Dataset content:
================================

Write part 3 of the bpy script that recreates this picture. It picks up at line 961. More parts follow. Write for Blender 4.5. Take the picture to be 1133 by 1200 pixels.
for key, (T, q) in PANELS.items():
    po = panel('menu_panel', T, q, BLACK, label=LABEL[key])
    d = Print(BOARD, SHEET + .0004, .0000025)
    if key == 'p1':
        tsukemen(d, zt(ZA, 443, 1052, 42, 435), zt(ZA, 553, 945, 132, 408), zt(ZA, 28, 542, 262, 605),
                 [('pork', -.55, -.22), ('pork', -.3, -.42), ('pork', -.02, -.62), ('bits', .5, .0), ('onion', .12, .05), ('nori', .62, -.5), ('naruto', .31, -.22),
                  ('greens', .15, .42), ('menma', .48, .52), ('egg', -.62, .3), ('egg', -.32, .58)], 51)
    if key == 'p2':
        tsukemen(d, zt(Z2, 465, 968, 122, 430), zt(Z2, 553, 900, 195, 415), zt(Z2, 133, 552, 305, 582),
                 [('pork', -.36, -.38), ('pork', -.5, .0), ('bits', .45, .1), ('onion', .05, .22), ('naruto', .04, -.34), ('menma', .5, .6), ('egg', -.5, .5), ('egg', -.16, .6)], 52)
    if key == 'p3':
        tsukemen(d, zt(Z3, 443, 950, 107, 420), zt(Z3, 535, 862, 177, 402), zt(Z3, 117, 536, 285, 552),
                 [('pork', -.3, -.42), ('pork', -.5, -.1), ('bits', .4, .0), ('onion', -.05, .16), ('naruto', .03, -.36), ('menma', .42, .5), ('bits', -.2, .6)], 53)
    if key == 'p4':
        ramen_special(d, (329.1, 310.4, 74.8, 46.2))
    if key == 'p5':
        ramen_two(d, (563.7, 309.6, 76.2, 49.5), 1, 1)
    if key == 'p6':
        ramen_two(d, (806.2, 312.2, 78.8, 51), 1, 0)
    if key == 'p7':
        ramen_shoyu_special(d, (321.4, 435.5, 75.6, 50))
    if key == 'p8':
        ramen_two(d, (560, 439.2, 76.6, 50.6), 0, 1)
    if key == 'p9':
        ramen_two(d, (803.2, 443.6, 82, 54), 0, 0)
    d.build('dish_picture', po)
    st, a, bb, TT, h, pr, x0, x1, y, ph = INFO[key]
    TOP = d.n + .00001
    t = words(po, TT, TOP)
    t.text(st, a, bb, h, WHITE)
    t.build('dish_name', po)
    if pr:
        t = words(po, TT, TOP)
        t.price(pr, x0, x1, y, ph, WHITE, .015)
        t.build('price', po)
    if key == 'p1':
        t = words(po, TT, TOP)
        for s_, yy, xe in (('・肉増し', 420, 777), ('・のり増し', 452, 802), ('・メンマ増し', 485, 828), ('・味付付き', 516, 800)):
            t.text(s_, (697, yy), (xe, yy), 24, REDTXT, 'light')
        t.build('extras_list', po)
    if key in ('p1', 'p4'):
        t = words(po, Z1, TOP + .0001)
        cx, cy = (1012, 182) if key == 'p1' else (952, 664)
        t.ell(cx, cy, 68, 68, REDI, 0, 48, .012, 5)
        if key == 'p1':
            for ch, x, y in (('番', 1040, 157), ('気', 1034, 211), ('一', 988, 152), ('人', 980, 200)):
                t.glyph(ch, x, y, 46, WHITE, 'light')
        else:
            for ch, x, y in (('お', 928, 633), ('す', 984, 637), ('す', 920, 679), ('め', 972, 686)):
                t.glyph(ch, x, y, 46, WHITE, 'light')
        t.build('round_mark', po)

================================

What is required: Repeat the material above in full, quoting it exactly.

Solution for this task:
Write part 3 of the bpy script that recreates this picture. It picks up at line 961. More parts follow. Write for Blender 4.5. Take the picture to be 1133 by 1200 pixels.
for key, (T, q) in PANELS.items():
    po = panel('menu_panel', T, q, BLACK, label=LABEL[key])
    d = Print(BOARD, SHEET + .0004, .0000025)
    if key == 'p1':
        tsukemen(d, zt(ZA, 443, 1052, 42, 435), zt(ZA, 553, 945, 132, 408), zt(ZA, 28, 542, 262, 605),
                 [('pork', -.55, -.22), ('pork', -.3, -.42), ('pork', -.02, -.62), ('bits', .5, .0), ('onion', .12, .05), ('nori', .62, -.5), ('naruto', .31, -.22),
                  ('greens', .15, .42), ('menma', .48, .52), ('egg', -.62, .3), ('egg', -.32, .58)], 51)
    if key == 'p2':
        tsukemen(d, zt(Z2, 465, 968, 122, 430), zt(Z2, 553, 900, 195, 415), zt(Z2, 133, 552, 305, 582),
                 [('pork', -.36, -.38), ('pork', -.5, .0), ('bits', .45, .1), ('onion', .05, .22), ('naruto', .04, -.34), ('menma', .5, .6), ('egg', -.5, .5), ('egg', -.16, .6)], 52)
    if key == 'p3':
        tsukemen(d, zt(Z3, 443, 950, 107, 420), zt(Z3, 535, 862, 177, 402), zt(Z3, 117, 536, 285, 552),
                 [('pork', -.3, -.42), ('pork', -.5, -.1), ('bits', .4, .0), ('onion', -.05, .16), ('naruto', .03, -.36), ('menma', .42, .5), ('bits', -.2, .6)], 53)
    if key == 'p4':
        ramen_special(d, (329.1, 310.4, 74.8, 46.2))
    if key == 'p5':
        ramen_two(d, (563.7, 309.6, 76.2, 49.5), 1, 1)
    if key == 'p6':
        ramen_two(d, (806.2, 312.2, 78.8, 51), 1, 0)
    if key == 'p7':
        ramen_shoyu_special(d, (321.4, 435.5, 75.6, 50))
    if key == 'p8':
        ramen_two(d, (560, 439.2, 76.6, 50.6), 0, 1)
    if key == 'p9':
        ramen_two(d, (803.2, 443.6, 82, 54), 0, 0)
    d.build('dish_picture', po)
    st, a, bb, TT, h, pr, x0, x1, y, ph = INFO[key]
    TOP = d.n + .00001
    t = words(po, TT, TOP)
    t.text(st, a, bb, h, WHITE)
    t.build('dish_name', po)
    if pr:
        t = words(po, TT, TOP)
        t.price(pr, x0, x1, y, ph, WHITE, .015)
        t.build('price', po)
    if key == 'p1':
        t = words(po, TT, TOP)
        for s_, yy, xe in (('・肉増し', 420, 777), ('・のり増し', 452, 802), ('・メンマ増し', 485, 828), ('・味付付き', 516, 800)):
            t.text(s_, (697, yy), (xe, yy), 24, REDTXT, 'light')
        t.build('extras_list', po)
    if key in ('p1', 'p4'):
        t = words(po, Z1, TOP + .0001)
        cx, cy = (1012, 182) if key == 'p1' else (952, 664)
        t.ell(cx, cy, 68, 68, REDI, 0, 48, .012, 5)
        if key == 'p1':
            for ch, x, y in (('番', 1040, 157), ('気', 1034, 211), ('一', 988, 152), ('人', 980, 200)):
                t.glyph(ch, x, y, 46, WHITE, 'light')
        else:
            for ch, x, y in (('お', 928, 633), ('す', 984, 637), ('す', 920, 679), ('め', 972, 686)):
                t.glyph(ch, x, y, 46, WHITE, 'light')
        t.build('round_mark', po)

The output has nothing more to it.